[3D scene scripts]
• • • •
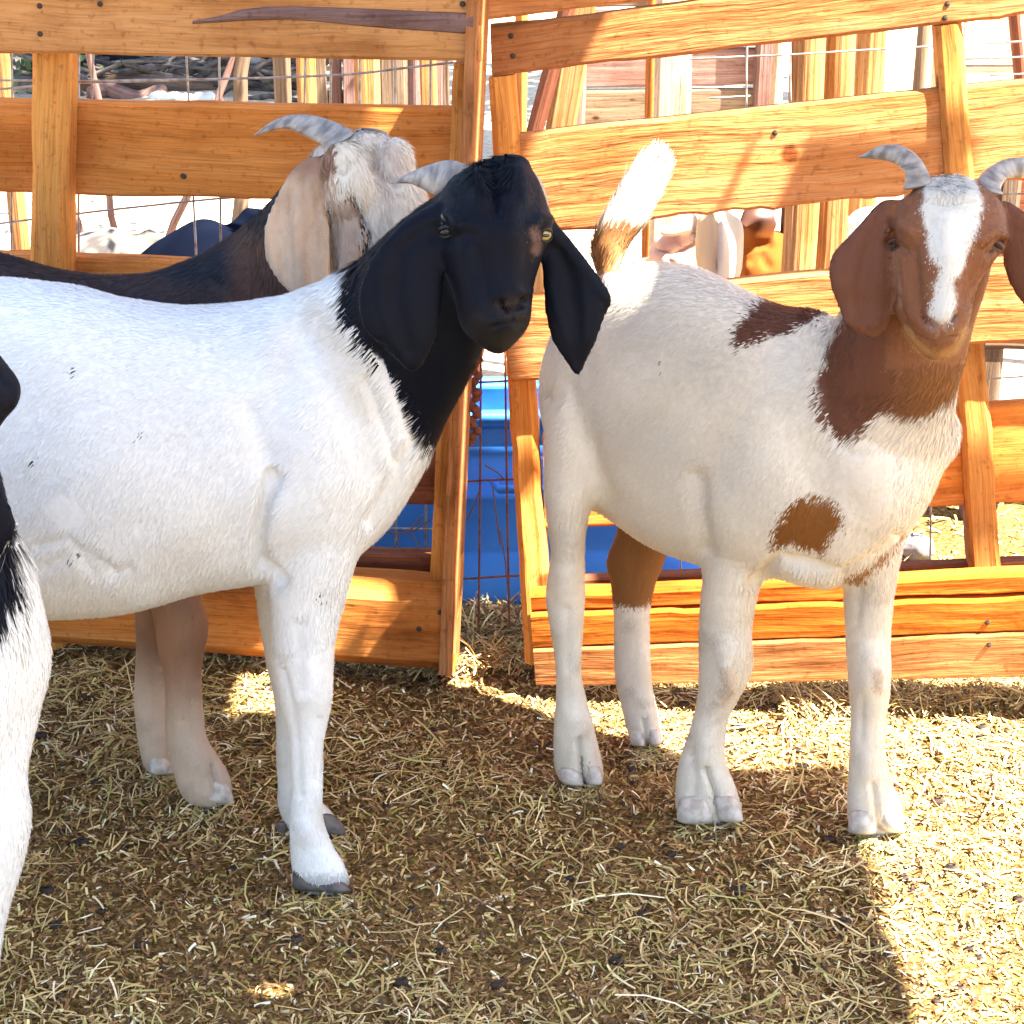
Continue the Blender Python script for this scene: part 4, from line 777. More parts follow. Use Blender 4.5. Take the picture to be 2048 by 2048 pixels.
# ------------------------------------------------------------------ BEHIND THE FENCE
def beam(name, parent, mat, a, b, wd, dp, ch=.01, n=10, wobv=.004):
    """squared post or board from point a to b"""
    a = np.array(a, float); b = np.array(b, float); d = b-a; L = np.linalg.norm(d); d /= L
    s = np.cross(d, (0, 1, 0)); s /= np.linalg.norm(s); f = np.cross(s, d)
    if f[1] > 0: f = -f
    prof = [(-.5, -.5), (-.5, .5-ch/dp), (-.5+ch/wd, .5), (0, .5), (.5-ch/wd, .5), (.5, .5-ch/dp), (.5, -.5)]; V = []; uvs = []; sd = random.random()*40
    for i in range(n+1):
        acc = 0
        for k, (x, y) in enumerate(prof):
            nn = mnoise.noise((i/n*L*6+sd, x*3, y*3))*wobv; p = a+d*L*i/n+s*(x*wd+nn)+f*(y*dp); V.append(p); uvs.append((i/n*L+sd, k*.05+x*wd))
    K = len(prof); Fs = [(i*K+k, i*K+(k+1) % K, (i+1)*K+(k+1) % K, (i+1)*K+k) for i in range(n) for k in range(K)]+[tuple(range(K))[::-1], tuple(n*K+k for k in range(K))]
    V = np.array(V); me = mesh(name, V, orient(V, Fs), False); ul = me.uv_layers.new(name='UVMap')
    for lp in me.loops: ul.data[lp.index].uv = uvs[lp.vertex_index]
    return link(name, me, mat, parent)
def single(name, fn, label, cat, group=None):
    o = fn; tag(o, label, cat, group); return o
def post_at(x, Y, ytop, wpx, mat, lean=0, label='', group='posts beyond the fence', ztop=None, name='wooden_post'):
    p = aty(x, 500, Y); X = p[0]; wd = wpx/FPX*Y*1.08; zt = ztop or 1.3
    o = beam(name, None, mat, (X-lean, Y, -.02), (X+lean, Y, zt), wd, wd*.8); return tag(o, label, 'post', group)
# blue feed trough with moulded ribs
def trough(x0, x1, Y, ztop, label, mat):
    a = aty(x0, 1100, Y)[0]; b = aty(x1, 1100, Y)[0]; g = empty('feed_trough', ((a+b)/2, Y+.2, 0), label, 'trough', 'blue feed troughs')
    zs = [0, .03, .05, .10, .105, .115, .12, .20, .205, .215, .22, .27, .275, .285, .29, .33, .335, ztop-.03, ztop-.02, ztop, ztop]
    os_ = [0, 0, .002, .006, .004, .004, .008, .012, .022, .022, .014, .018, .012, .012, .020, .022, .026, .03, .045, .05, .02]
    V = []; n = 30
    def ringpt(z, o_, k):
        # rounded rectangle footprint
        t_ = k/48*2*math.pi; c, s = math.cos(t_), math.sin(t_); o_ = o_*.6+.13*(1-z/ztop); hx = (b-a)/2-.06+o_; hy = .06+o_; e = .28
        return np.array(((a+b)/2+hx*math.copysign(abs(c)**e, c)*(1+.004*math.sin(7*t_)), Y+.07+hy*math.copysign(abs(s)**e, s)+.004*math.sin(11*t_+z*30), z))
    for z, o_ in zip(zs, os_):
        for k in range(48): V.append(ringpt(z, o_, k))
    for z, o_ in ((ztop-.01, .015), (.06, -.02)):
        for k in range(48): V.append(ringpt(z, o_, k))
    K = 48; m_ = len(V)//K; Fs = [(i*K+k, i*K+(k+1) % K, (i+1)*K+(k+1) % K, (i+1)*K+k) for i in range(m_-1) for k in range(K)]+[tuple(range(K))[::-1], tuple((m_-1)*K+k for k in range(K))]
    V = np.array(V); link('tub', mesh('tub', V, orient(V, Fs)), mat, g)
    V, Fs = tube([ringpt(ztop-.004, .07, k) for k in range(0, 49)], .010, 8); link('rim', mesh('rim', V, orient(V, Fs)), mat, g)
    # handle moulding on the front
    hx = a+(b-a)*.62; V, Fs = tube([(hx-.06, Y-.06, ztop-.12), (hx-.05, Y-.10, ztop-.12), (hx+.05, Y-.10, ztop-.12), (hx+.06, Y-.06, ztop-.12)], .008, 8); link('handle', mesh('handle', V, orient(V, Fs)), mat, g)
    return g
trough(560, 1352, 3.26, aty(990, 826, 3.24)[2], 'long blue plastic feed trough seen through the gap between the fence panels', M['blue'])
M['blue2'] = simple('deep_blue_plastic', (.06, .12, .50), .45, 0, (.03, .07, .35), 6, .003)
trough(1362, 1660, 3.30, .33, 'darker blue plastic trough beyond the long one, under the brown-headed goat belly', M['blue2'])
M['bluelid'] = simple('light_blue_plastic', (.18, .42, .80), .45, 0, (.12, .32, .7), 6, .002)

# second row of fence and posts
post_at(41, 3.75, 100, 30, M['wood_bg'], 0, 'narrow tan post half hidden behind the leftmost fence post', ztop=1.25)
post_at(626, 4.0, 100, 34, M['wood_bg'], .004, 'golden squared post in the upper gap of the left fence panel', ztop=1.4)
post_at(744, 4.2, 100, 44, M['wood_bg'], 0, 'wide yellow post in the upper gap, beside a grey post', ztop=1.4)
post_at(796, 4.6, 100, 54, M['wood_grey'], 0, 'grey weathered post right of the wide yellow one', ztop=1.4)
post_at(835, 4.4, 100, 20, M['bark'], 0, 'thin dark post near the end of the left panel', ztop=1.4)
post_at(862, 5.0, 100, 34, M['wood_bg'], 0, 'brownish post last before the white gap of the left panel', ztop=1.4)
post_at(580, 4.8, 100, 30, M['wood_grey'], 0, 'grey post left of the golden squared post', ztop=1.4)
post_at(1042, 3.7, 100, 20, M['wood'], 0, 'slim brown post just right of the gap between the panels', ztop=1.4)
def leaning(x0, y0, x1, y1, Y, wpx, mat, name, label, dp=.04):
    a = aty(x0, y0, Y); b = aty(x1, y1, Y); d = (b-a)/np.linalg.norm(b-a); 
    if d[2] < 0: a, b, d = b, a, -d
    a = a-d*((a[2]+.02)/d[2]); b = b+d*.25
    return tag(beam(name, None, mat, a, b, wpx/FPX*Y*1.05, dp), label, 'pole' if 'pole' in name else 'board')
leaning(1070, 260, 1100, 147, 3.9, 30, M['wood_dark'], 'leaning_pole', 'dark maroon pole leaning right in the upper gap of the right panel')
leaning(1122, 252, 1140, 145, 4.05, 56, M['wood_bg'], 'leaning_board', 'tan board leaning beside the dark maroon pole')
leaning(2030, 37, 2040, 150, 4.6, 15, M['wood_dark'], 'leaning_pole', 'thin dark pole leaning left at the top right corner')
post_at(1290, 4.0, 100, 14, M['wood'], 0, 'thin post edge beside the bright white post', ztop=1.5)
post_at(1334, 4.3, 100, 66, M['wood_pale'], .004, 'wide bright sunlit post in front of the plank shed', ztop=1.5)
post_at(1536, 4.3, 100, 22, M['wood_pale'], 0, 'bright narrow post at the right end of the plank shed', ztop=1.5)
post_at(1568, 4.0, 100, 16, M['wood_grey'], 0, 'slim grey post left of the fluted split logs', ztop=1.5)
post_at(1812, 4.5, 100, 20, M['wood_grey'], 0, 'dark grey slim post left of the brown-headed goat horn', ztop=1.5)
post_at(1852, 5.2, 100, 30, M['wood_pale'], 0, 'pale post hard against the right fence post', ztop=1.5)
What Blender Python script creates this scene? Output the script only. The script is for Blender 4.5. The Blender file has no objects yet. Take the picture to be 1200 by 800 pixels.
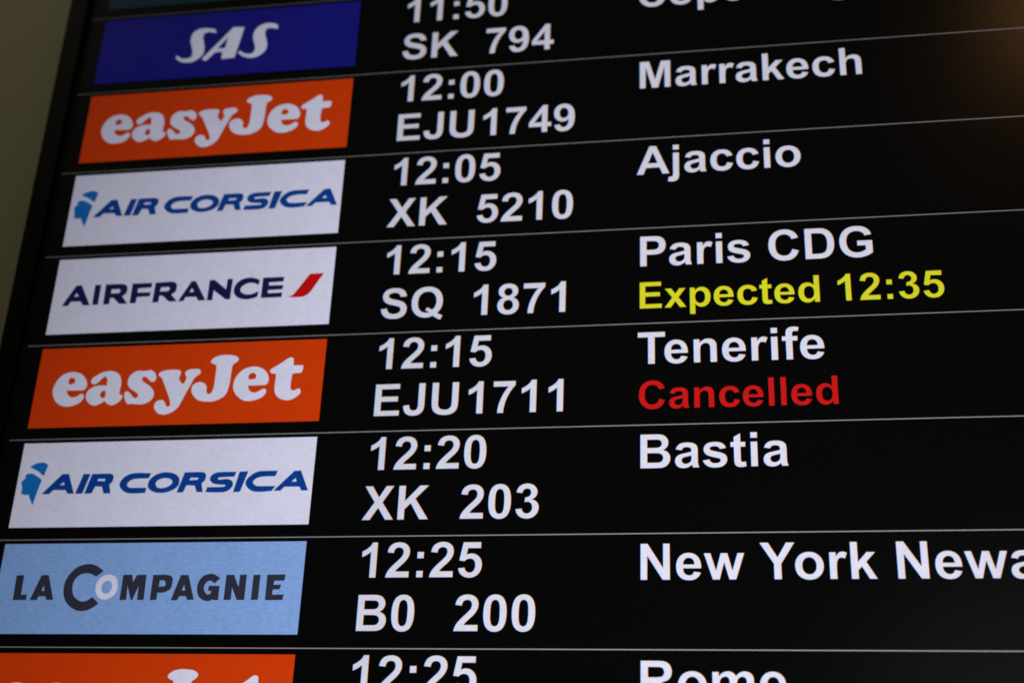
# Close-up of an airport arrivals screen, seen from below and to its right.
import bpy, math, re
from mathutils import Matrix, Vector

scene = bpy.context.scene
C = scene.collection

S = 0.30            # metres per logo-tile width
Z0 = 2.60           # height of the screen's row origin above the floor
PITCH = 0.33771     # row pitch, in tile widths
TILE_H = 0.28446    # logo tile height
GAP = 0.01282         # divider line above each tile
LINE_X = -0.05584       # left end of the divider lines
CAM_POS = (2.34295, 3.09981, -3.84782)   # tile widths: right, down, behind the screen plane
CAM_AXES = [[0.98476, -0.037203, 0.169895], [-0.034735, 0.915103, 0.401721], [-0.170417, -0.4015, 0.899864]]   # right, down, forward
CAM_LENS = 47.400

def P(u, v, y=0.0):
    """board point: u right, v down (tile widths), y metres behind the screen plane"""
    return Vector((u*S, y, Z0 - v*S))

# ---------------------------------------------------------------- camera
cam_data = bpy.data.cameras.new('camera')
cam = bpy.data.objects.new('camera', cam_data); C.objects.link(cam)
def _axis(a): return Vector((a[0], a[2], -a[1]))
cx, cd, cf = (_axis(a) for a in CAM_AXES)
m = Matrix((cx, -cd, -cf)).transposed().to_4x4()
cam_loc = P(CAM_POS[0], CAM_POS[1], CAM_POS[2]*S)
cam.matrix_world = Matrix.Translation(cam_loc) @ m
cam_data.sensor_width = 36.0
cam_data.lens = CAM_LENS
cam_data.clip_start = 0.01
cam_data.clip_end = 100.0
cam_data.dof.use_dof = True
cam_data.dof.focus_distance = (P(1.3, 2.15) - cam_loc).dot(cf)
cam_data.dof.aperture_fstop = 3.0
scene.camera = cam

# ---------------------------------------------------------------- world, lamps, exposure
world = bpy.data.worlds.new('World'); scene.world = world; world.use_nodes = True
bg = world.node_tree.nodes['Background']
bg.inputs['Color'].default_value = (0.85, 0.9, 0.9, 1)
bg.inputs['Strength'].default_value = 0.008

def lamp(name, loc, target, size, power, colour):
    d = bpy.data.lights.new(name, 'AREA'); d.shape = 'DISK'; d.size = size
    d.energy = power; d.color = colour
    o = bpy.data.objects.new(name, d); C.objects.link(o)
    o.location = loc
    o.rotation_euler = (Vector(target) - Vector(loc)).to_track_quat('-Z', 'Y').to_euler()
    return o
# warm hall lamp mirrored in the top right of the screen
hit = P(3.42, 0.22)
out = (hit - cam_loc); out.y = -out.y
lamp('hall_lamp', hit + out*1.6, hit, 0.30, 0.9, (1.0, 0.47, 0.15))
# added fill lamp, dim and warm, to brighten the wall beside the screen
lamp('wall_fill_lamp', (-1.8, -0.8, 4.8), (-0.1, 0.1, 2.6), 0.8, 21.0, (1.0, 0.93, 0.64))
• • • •
# Task instructions
Beginning with the line above that contains "What Blender Python" and ending with the line that contains "C = scene.collection", quote each line exactly, keeping out the pictures.

# Full answer
What Blender Python script creates this scene? Output the script only. The script is for Blender 4.5. The Blender file has no objects yet. Take the picture to be 1200 by 800 pixels.
# Close-up of an airport arrivals screen, seen from below and to its right.
import bpy, math, re
from mathutils import Matrix, Vector

scene = bpy.context.scene
C = scene.collection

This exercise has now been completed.